Esta
semana ha salido la prensa en tromba proclamando por las esquinas que la tasa
de natalidad ha sido en España la misma que en 1941. Tal como se ha contado
parecía un lamento, una amenaza de cataclismo y poco más. No dudo que la
realidad sea la que se dice, lo que no entiendo es por qué nos extrañamos de
algo que tenemos delante de los ojos cada día y nos negamos a ver. Para que
aumenten los habitantes de un país hace falta algo tan elemental como que los
adultos lo quieran. Quiero pensar que no
habrá que andar explicando que no es cierto lo de la cigüeña y que los pequeños
nacen cuando sucede un cúmulo de cosas completamente naturales y que significan
sobre todo un compromiso con la vida no inferior a veinte años y de ahí para
arriba.

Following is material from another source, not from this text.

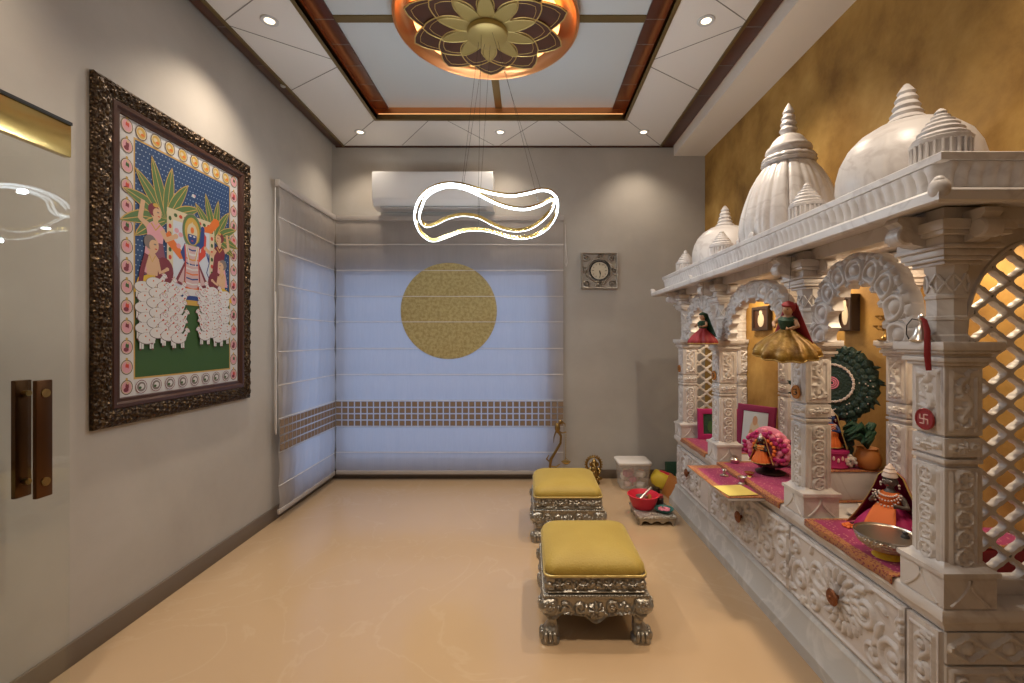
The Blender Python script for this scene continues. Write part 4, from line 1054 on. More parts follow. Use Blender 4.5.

Sin cumplir esta premisa cómo nos vamos a quejar de que no nazcan
nuevos bebés. Hemos alcanzado un nivel de necesidades que hay que satisfacer para
comprometernos. Antes nacían niños como churros: las mujeres se pasaban media
vida embarazadas y la mortalidad infantil campaba a sus anchas. Hoy los
requisitos para un nacimiento han subido algunos peldaños y hay que disponer
una serie de servicios públicos que requieren inversiones que todavía no se
ofrecen.
Lo
último que quisiera es que mi discurso sirviera de alarma o de reproche. Lo que
digo es que las cosas siempre pasan por algo y que a la vez que nos estamos
rasgando las vestiduras porque nos faltan niños, ponemos todas las trabas del
mundo para adoptarlos y cerramos las
fronteras a cal y canto como si nos fueran a invadir. Da la sensación de que
queremos una pescada muy gorda y que pese muy poco y eso no existe en el
mercado. Hemos alcanzado cotas de bienestar en las que cada persona se siente
libre para organizar su vida sexual, por ejemplo, sin tenerla que ligar
directamente a la reproducción, lo cual significa una auténtica revolución que
tantos países quisieran, pero que lleva aparejado un importante descenso de los
niveles de responsabilidad hacia la crianza de los hijos si no es en unas
condiciones nuevas en la que todos, mujeres y hombres, debemos involucrarnos
por igual y los servicios públicos deben satisfacer algunas de las necesidades que la crianza de los hijos lleva
consigo.
Que
haya muchos nuevos nacimientos puede ser muy bueno para un país pero hoy
sabemos que tenemos que valorar muy bien cuáles son los precios que hay que
pagar por ello. Tradicionalmente han sido las mujeres las que han arrastrado
con la responsabilidad de la crianza hasta el punto de que los machos hemos
llegado a asumir que eso era lo natural. De hecho, en más de medio mundo
todavía es así. Pero una serie de países han alcanzado la posibilidad de disfrutar
del sexo cuanto quieran sin que se hayan de producir embarazos. Cuando se asume
la aventura de la paternidad se valoran las necesidades sociales que traen
consigo y se exigen servicios públicos adecuados que siguen faltando y se asume
que la responsabilidad de la crianza es de toda la familia y no sólo de la
madre. Todo esto trae consigo que un nuevo ser no sea ya en muchos sitios producto
una noche loca, ni un coito a destiempo ni desmanes por el estilo sino un
planteamiento conjunto y formando parte de un proyecto de vida en el que queda
incluido el nuevo ser que llega con una serie de necesidades debajo del brazo y
en el que todos debemos involucrarnos.
Las
necesidades de afecto que vamos dejando sin cubrir se manifiestan en nuevas
formas de soledad y se hacen visibles socialmente en la cada día mayor
presencia de mascotas que vienen a sustituir ausencias de compromisos con más
implicación por nuestra parte. Una mascota, a fin de cuentas, no es más que un
hijo de rebajas, con el que cabe disponer de un compromiso pero que te pide
menos implicación personal que un nuevo ser humano. Hemos ganado sin duda en
condiciones materiales y en medios para nuestro desenvolvimiento personal pero
no hemos ganado tanto en madurez y cada día nos conformamos con menos a la hora
de afrontar el imprescindible compromiso con la vida. Creo que cada día estamos
un poco más solos y más desamparados.